英語のアンテナ

英語過敏な私のお話し

ギネスは黒ビールではありません。スタウトです。

 「日本のビールはほぼ一種類らしい」という台詞のTVコマーシャルが出てきて「それってテレビでばらしていいの?」と思って見ると、大手が出す缶の ”クラフトビール” の宣伝でした。craft とは匠の技術の工芸などに使う単語です。craft の意味を英語辞書で調べると、

an activity involving a special skill at making things with your hands.

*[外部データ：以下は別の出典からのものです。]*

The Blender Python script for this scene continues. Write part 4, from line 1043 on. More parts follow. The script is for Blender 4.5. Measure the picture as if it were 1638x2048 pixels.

つまり職人が一つ一つ手作りしたものがクラフトで、工場で大量生産したものはクラフトとは反対の位置にあるものですね。そこで craft beer とは小規模醸造所で作られた、大量生産のビールとは異なるビールを表すためにアメリカで使われ始めた言葉です。それが日本では大量生産の缶ビールとは… 。飲料メーカーもブームに乗ろうと、流行りのクラフトと名のついたビールや、黒いラガーをスタウトと呼んだり、日本独自の酒税法の定義の隙をついて、欧米の定義ではルール違反的なネーミングのものが結構ありますね。

 

 ただ「ほぼ一種類」というのは本当で、日本では「 〜 ビール」といって様々な名前のビールが販売されていますが、みな ラガー、特にピルスナーですね。ビールには Lager (ラガー)と Ale (エール) があって、日本のビールはラガーに分類されるものです。エールの方にはブラウン・エールや IPA といったものがありますが、その一つ Stout (スタウト)という種類にアイルランド、ダブリンのギネス (Guinness) があります。また、アイルランド共和国の第二の都市コークはダブリンと何かとライバルになりますが、コークにもスタウトがあり、マーフィーズ (Murphy’s) やビーミッシュ (Beamish) というブランドのビールです。

 

ギネス

Guinness

 日本ではギネスを黒ビールと呼んでいますが、これには少々抵抗があります。ラガーとエールは作り方が違い、ラガーは下面発酵、エールは上面発酵で作られ、味やコクが違います。日本では以前ラガーが黒くなっただけの黒ビールが多くありました。日本人で私が話した人の中には「黒ビールはちょっと好きじゃないな」という人が何人もいました。苦いだけのラガーの黒ビール (個人的な意見) の汚名 (stigma) が、スタウトにも負の影響を及ぼしてしまって、ギネスを飲まず嫌いの人が多いようで悲しいです。私がギネスを宣伝するなら「ギネスは黒ビールではありません。スタウトです。」というキャッチフレーズを考えますね。

 

 アイルランド人はギネスについてこう言います。

 Guinness doesn’t travel well.

 ギネスは旅が下手/ギネスは輸送に耐えない。

同じスタウトでも現地アイルランドで飲むと、より美味しいギネスが飲めます。旅行に行った際は試してみて下さい。ギネスは泡 (head) 以外の部分が真っ黒になるまで待ってから飲むとスムーズで、これが美味しく飲むコツです。アイルランド国内でも美味しいギネスとそうでないギネスを出すパブがあると話題になります。ちなみにダブリンで一番美味しいギネスが飲めると言う人が多いのが Mulligan’s というパブです。